The story concerns Tenoch (Diego Luna), son of a wealthy politician, and the middle class Julio (Gael Garcia Bernal), both finding themselves bored one summer after their respective girlfriends leave them to travel in Italy. At a wedding, they meet up with Luisa (Maribel Verdu), the 28 year old wife of a writer, and try to lure her on a road trip to a secret beach called “Boca del Cielo” (“Heaven’s Mouth”), a place that they made up on the spot. Luisa says no at first, but when her husband confesses to sleeping with another woman, she suddenly agrees to go, so the two teenagers borrow a station wagon from Julio’s sister and take off.

Cuaron begins the film with several sex scenes that serve as a hook, but as Julio, Tenoch, and Luisa wander the Mexican countryside and smoke dope, Cuaron continually complicates matters through the suggestive use of mise-en-scene, lengthening shots that heighten the realism of each scene, and the frequent interruption of a Godardian voiceover that explains details that the principal characters often could not know (Cuaron has acknowledged the influence of Godard’s Masculine Feminine on the writing of the film). For instance, early on in the movie, the two friends complain about a traffic jam that they encounter, but Cuaron then silences their conversation and allows a narrator to state the real cause of the jam-- a migrant bricklayer who was killed by a vehicle because he couldn’t get to work easily by another route. At another time, Cuaron introduces the viewer to a fisherman named Chuy, first seen lying down contentedly with his family on the beach, but the narrator informs us that later Chuy will lose his profession due to the construction of a luxury hotel in the area. He will instead end up working as a janitor. As the narrator says, “he will never fish again.” Through many of these intriguing mini-expositions, Cuaron augments the story of the two teenagers trying to seduce an older woman with more sinister images of government officials busting people on the roadside. He also suggests how Mexico’s different classes have little to do with each other, and especially how often the poor get left behind as the rest of the country joins the global economy.
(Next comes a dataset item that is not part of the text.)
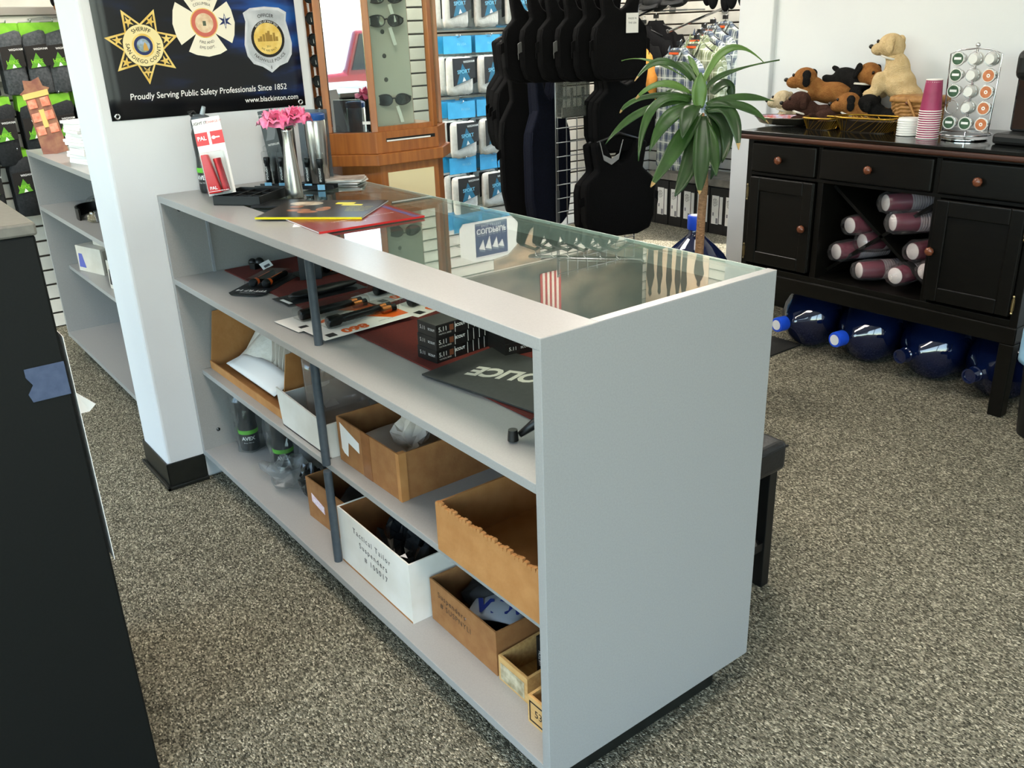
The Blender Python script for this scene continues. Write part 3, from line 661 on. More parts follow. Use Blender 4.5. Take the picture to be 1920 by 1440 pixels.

Cuaron is also very good a developing image patterns that expand upon the film’s themes. He explores the homoerotic and competitive aspects of Tenoch’s and Julio’s relationship in part through several scenes involving water and swimming. First we see them racing underwater in a country club pool. Then, when they become increasingly jealous once Tenoch sleeps with Luisa, and after Julio tells his friend that he slept with Tenoch’s girlfriend, Cuaron includes a similar shot of both guys swimming in a semi-abandoned hotel pool full of leaves, thereby conveying the sense that they have moved into less predictable and less domesticated waters as they continue on their road trip. Later, once they arrive at the beach, the camera follows Luisa as she jumps into the sea, thereby pictorially summarizing the water theme with her last bit of advice to the guys: “Life is like the surf, so give yourself away like the sea.” With these words, one understands more of Cuaron’s method of immersing the viewer into the cultural and social complexities of the Mexican countryside. When it comes to matters of sex especially, he wants full candor, and full acknowledgement of its paradoxes. By the end of the film, Tenoch and Julio end up drunkenly kissing each other while enjoying a threesome with Luisa, but they cannot fully accept this homoerotic side, and so their friendship essentially ends. By concluding in this way, Cuaron suggests how they (and all of us, perhaps) would like to maintain categories and distinctions, especially when it comes to the erotic, but the movie is always more open to the nuances of their friendship, just as it is to what’s going on around them as they explore the country on their journey beachward. And with the assured cinematic technique that will find its culmination in Children of Men (1996), Cuaron shows that there’s no reason why a movie cannot depict the fun of a stoned and sex-filled road trip within the greater canvas of Mexico’s still evolving understanding of itself.